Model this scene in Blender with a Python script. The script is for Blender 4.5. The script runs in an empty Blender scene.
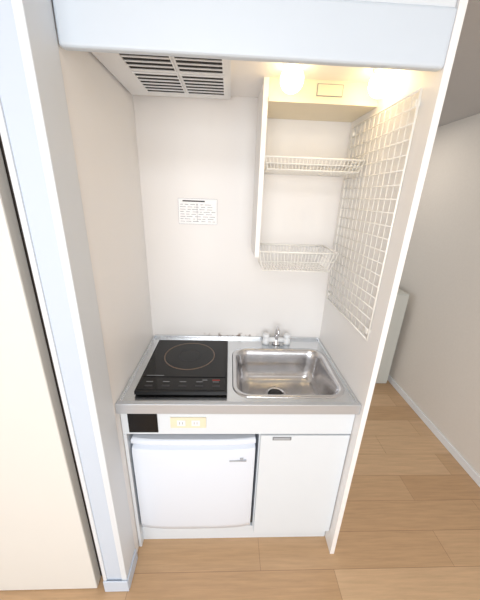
import bpy, bmesh, math, random
from mathutils import Vector, Matrix

# ---------------- measured place ----------------
W=0.9; D=.520; H=.853; T=1.947; P=.543; L=1.869
CAM=(.3961,-1.3437,1.5661); YAW,PITCH,ROLL,FPX=.0459,.3543,.0365,278.576

def lin(c):
    return tuple(((v/255)/12.92 if v/255<=.04045 else ((v/255+.055)/1.055)**2.4) for v in c)+(1,)
def mat(name,rgb,rough=.5,metal=0,noise=0,scale=8,bump=0,stretch=(1,1,1),emit=None,es=0,coat=0,spec=.5):
    m=bpy.data.materials.new(name); m.use_nodes=True; nt=m.node_tree; b=nt.nodes['Principled BSDF']
    c=lin(rgb); b.inputs['Base Color'].default_value=c; b.inputs['Roughness'].default_value=rough; b.inputs['Metallic'].default_value=metal
    b.inputs['Coat Weight'].default_value=coat; b.inputs['Specular IOR Level'].default_value=spec
    tc=nt.nodes.new('ShaderNodeTexCoord'); mp=nt.nodes.new('ShaderNodeMapping'); mp.inputs['Scale'].default_value=stretch
    nz=nt.nodes.new('ShaderNodeTexNoise'); nz.inputs['Scale'].default_value=scale; nz.inputs['Detail'].default_value=4
    nt.links.new(tc.outputs['Object'],mp.inputs[0]); nt.links.new(mp.outputs[0],nz.inputs['Vector'])
    mx=nt.nodes.new('ShaderNodeMix'); mx.data_type='RGBA'
    mx.inputs[6].default_value=tuple(v*(1-noise) for v in c[:3])+(1,); mx.inputs[7].default_value=tuple(min(1,v*(1+noise)) for v in c[:3])+(1,)
    nt.links.new(nz.outputs[0],mx.inputs[0]); nt.links.new(mx.outputs[2],b.inputs['Base Color'])
    if bump:
        bp=nt.nodes.new('ShaderNodeBump'); bp.inputs['Strength'].default_value=bump; bp.inputs['Distance'].default_value=.002
        nt.links.new(nz.outputs[0],bp.inputs['Height']); nt.links.new(bp.outputs[0],b.inputs['Normal'])
    if emit:
        b.inputs['Emission Color'].default_value=lin(emit); b.inputs['Emission Strength'].default_value=es
    return m
M={}
M['wall']=mat('wall_white_panel',(246,244,242),.45,noise=.015,scale=5)
M['paper']=mat('wallpaper_white',(230,223,214),.85,noise=.03,scale=60,bump=.3)
M['ceil']=mat('ceiling_shade_grey',(196,195,195),.9,noise=.02,scale=40)  # shade on the ceiling is put into this grey base colour
M['blue']=mat('lintel_paint',(210,220,230),.4,noise=.01)
M['post']=mat('post_paint',(204,215,229),.5,noise=.01)
M['postw']=mat('post_edge_paint',(224,229,234),.5,noise=.01)
M['cab']=mat('cabinet_white',(225,232,238),.3,noise=.01)
M['white']=mat('white_plastic',(238,240,242),.35)
M['fridge']=mat('fridge_white',(227,234,244),.3)
M['cream']=mat('cream_board',(240,229,204),.5,noise=.02)
M['wire']=mat('wire_white_coat',(250,248,242),.3)
M['steel']=mat('brushed_steel',(218,221,224),.24,1,noise=.06,scale=30,stretch=(.3,6,6),bump=.06)
M['edge']=mat('steel_edge',(198,202,207),.36,.5,noise=.03,scale=30,stretch=(.3,6,6))
M['sink']=mat('sink_steel',(208,208,210),.2,1,noise=.16,scale=18,bump=.2)
M['chrome']=mat('chrome',(225,225,228),.12,1)
M['black']=mat('black_plastic',(16,16,18),.35,spec=.3)
M['glass']=mat('black_glass',(6,6,8),.06,spec=.35)
M['ring']=mat('ring_print',(115,92,74),.3)
M['grey']=mat('grey_print',(140,142,145),.4)
M['lgrey']=mat('badge_grey',(176,180,186),.4)
M['dgrey']=mat('dark_grey',(54,54,56),.6)
M['slot']=mat('grille_dark',(34,32,30),.8)
M['red']=mat('red_print',(190,50,40),.4)
M['sheet']=mat('paper_sheet',(254,254,254),.7)
M['ink']=mat('ink',(150,152,160),.7)
M['door']=mat('door_white',(228,227,222),.45,noise=.01)
M['gap']=mat('door_gap_dark',(74,66,62),.7)
M['sock']=mat('socket_cream',(236,226,198),.4)
M['box']=mat('low_cabinet_grey',(204,206,200),.5)
M['bulb']=mat('lamp_glow',(255,240,210),.4,emit=(255,226,174),es=9)
M['frame']=mat('window_frame',(200,200,202),.4)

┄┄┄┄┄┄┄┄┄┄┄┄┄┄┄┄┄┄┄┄

» TASK PROMPT: Transcribe the material exactly, and leave out whatever pictures it holds.

» SOLUTION TO THE PROBLEM:
Model this scene in Blender with a Python script. The script is for Blender 4.5. The script runs in an empty Blender scene.
import bpy, bmesh, math, random
from mathutils import Vector, Matrix

# ---------------- measured place ----------------
W=0.9; D=.520; H=.853; T=1.947; P=.543; L=1.869
CAM=(.3961,-1.3437,1.5661); YAW,PITCH,ROLL,FPX=.0459,.3543,.0365,278.576

def lin(c):
    return tuple(((v/255)/12.92 if v/255<=.04045 else ((v/255+.055)/1.055)**2.4) for v in c)+(1,)
def mat(name,rgb,rough=.5,metal=0,noise=0,scale=8,bump=0,stretch=(1,1,1),emit=None,es=0,coat=0,spec=.5):
    m=bpy.data.materials.new(name); m.use_nodes=True; nt=m.node_tree; b=nt.nodes['Principled BSDF']
    c=lin(rgb); b.inputs['Base Color'].default_value=c; b.inputs['Roughness'].default_value=rough; b.inputs['Metallic'].default_value=metal
    b.inputs['Coat Weight'].default_value=coat; b.inputs['Specular IOR Level'].default_value=spec
    tc=nt.nodes.new('ShaderNodeTexCoord'); mp=nt.nodes.new('ShaderNodeMapping'); mp.inputs['Scale'].default_value=stretch
    nz=nt.nodes.new('ShaderNodeTexNoise'); nz.inputs['Scale'].default_value=scale; nz.inputs['Detail'].default_value=4
    nt.links.new(tc.outputs['Object'],mp.inputs[0]); nt.links.new(mp.outputs[0],nz.inputs['Vector'])
    mx=nt.nodes.new('ShaderNodeMix'); mx.data_type='RGBA'
    mx.inputs[6].default_value=tuple(v*(1-noise) for v in c[:3])+(1,); mx.inputs[7].default_value=tuple(min(1,v*(1+noise)) for v in c[:3])+(1,)
    nt.links.new(nz.outputs[0],mx.inputs[0]); nt.links.new(mx.outputs[2],b.inputs['Base Color'])
    if bump:
        bp=nt.nodes.new('ShaderNodeBump'); bp.inputs['Strength'].default_value=bump; bp.inputs['Distance'].default_value=.002
        nt.links.new(nz.outputs[0],bp.inputs['Height']); nt.links.new(bp.outputs[0],b.inputs['Normal'])
    if emit:
        b.inputs['Emission Color'].default_value=lin(emit); b.inputs['Emission Strength'].default_value=es
    return m
M={}
M['wall']=mat('wall_white_panel',(246,244,242),.45,noise=.015,scale=5)
M['paper']=mat('wallpaper_white',(230,223,214),.85,noise=.03,scale=60,bump=.3)
M['ceil']=mat('ceiling_shade_grey',(196,195,195),.9,noise=.02,scale=40)  # shade on the ceiling is put into this grey base colour
M['blue']=mat('lintel_paint',(210,220,230),.4,noise=.01)
M['post']=mat('post_paint',(204,215,229),.5,noise=.01)
M['postw']=mat('post_edge_paint',(224,229,234),.5,noise=.01)
M['cab']=mat('cabinet_white',(225,232,238),.3,noise=.01)
M['white']=mat('white_plastic',(238,240,242),.35)
M['fridge']=mat('fridge_white',(227,234,244),.3)
M['cream']=mat('cream_board',(240,229,204),.5,noise=.02)
M['wire']=mat('wire_white_coat',(250,248,242),.3)
M['steel']=mat('brushed_steel',(218,221,224),.24,1,noise=.06,scale=30,stretch=(.3,6,6),bump=.06)
M['edge']=mat('steel_edge',(198,202,207),.36,.5,noise=.03,scale=30,stretch=(.3,6,6))
M['sink']=mat('sink_steel',(208,208,210),.2,1,noise=.16,scale=18,bump=.2)
M['chrome']=mat('chrome',(225,225,228),.12,1)
M['black']=mat('black_plastic',(16,16,18),.35,spec=.3)
M['glass']=mat('black_glass',(6,6,8),.06,spec=.35)
M['ring']=mat('ring_print',(115,92,74),.3)
M['grey']=mat('grey_print',(140,142,145),.4)
M['lgrey']=mat('badge_grey',(176,180,186),.4)
M['dgrey']=mat('dark_grey',(54,54,56),.6)
M['slot']=mat('grille_dark',(34,32,30),.8)
M['red']=mat('red_print',(190,50,40),.4)
M['sheet']=mat('paper_sheet',(254,254,254),.7)
M['ink']=mat('ink',(150,152,160),.7)
M['door']=mat('door_white',(228,227,222),.45,noise=.01)
M['gap']=mat('door_gap_dark',(74,66,62),.7)
M['sock']=mat('socket_cream',(236,226,198),.4)
M['box']=mat('low_cabinet_grey',(204,206,200),.5)
M['bulb']=mat('lamp_glow',(255,240,210),.4,emit=(255,226,174),es=9)
M['frame']=mat('window_frame',(200,200,202),.4)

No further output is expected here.